→ Provided entries:
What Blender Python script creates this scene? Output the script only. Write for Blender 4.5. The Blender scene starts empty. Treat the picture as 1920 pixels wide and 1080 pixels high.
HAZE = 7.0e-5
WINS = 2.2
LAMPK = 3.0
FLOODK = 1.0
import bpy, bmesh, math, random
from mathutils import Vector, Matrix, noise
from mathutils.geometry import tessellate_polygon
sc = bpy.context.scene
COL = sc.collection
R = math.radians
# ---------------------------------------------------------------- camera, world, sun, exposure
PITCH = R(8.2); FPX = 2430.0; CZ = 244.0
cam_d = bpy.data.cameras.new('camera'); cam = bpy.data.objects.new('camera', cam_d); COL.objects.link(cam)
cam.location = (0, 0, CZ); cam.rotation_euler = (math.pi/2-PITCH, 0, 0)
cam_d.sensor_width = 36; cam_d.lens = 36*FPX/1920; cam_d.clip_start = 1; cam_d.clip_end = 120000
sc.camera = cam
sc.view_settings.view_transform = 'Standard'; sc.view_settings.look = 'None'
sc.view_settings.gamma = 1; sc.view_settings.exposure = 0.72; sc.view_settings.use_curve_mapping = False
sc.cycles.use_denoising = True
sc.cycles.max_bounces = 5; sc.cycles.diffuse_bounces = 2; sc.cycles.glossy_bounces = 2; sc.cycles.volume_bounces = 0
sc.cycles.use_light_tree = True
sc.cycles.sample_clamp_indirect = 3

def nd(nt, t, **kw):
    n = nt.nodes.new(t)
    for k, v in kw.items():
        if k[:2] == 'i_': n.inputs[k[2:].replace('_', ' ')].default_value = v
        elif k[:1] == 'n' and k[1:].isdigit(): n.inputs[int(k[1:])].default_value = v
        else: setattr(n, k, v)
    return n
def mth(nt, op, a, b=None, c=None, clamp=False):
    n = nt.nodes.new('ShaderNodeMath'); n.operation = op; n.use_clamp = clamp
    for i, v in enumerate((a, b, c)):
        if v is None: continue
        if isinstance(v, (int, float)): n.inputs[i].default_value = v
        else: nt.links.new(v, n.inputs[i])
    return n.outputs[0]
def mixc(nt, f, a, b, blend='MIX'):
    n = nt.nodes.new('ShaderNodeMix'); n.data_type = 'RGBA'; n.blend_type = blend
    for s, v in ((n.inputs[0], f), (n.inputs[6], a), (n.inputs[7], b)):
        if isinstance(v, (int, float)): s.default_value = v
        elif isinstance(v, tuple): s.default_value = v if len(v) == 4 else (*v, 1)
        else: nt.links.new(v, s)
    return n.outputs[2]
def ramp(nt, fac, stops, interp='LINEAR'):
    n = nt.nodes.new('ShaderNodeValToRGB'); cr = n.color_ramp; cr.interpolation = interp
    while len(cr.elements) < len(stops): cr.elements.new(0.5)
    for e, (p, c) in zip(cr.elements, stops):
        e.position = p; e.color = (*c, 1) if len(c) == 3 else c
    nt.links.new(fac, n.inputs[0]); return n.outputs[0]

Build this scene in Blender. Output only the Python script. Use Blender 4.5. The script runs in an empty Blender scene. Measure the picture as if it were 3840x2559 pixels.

→ What is required: Restate every record exactly, leaving nothing out.

→ Reply to the exercise:
What Blender Python script creates this scene? Output the script only. Write for Blender 4.5. The Blender scene starts empty. Treat the picture as 1920 pixels wide and 1080 pixels high.
HAZE = 7.0e-5
WINS = 2.2
LAMPK = 3.0
FLOODK = 1.0
import bpy, bmesh, math, random
from mathutils import Vector, Matrix, noise
from mathutils.geometry import tessellate_polygon
sc = bpy.context.scene
COL = sc.collection
R = math.radians
# ---------------------------------------------------------------- camera, world, sun, exposure
PITCH = R(8.2); FPX = 2430.0; CZ = 244.0
cam_d = bpy.data.cameras.new('camera'); cam = bpy.data.objects.new('camera', cam_d); COL.objects.link(cam)
cam.location = (0, 0, CZ); cam.rotation_euler = (math.pi/2-PITCH, 0, 0)
cam_d.sensor_width = 36; cam_d.lens = 36*FPX/1920; cam_d.clip_start = 1; cam_d.clip_end = 120000
sc.camera = cam
sc.view_settings.view_transform = 'Standard'; sc.view_settings.look = 'None'
sc.view_settings.gamma = 1; sc.view_settings.exposure = 0.72; sc.view_settings.use_curve_mapping = False
sc.cycles.use_denoising = True
sc.cycles.max_bounces = 5; sc.cycles.diffuse_bounces = 2; sc.cycles.glossy_bounces = 2; sc.cycles.volume_bounces = 0
sc.cycles.use_light_tree = True
sc.cycles.sample_clamp_indirect = 3

def nd(nt, t, **kw):
    n = nt.nodes.new(t)
    for k, v in kw.items():
        if k[:2] == 'i_': n.inputs[k[2:].replace('_', ' ')].default_value = v
        elif k[:1] == 'n' and k[1:].isdigit(): n.inputs[int(k[1:])].default_value = v
        else: setattr(n, k, v)
    return n
def mth(nt, op, a, b=None, c=None, clamp=False):
    n = nt.nodes.new('ShaderNodeMath'); n.operation = op; n.use_clamp = clamp
    for i, v in enumerate((a, b, c)):
        if v is None: continue
        if isinstance(v, (int, float)): n.inputs[i].default_value = v
        else: nt.links.new(v, n.inputs[i])
    return n.outputs[0]
def mixc(nt, f, a, b, blend='MIX'):
    n = nt.nodes.new('ShaderNodeMix'); n.data_type = 'RGBA'; n.blend_type = blend
    for s, v in ((n.inputs[0], f), (n.inputs[6], a), (n.inputs[7], b)):
        if isinstance(v, (int, float)): s.default_value = v
        elif isinstance(v, tuple): s.default_value = v if len(v) == 4 else (*v, 1)
        else: nt.links.new(v, s)
    return n.outputs[2]
def ramp(nt, fac, stops, interp='LINEAR'):
    n = nt.nodes.new('ShaderNodeValToRGB'); cr = n.color_ramp; cr.interpolation = interp
    while len(cr.elements) < len(stops): cr.elements.new(0.5)
    for e, (p, c) in zip(cr.elements, stops):
        e.position = p; e.color = (*c, 1) if len(c) == 3 else c
    nt.links.new(fac, n.inputs[0]); return n.outputs[0]

Build this scene in Blender. Output only the Python script. Use Blender 4.5. The script runs in an empty Blender scene. Measure the picture as if it were 3840x2559 pixels.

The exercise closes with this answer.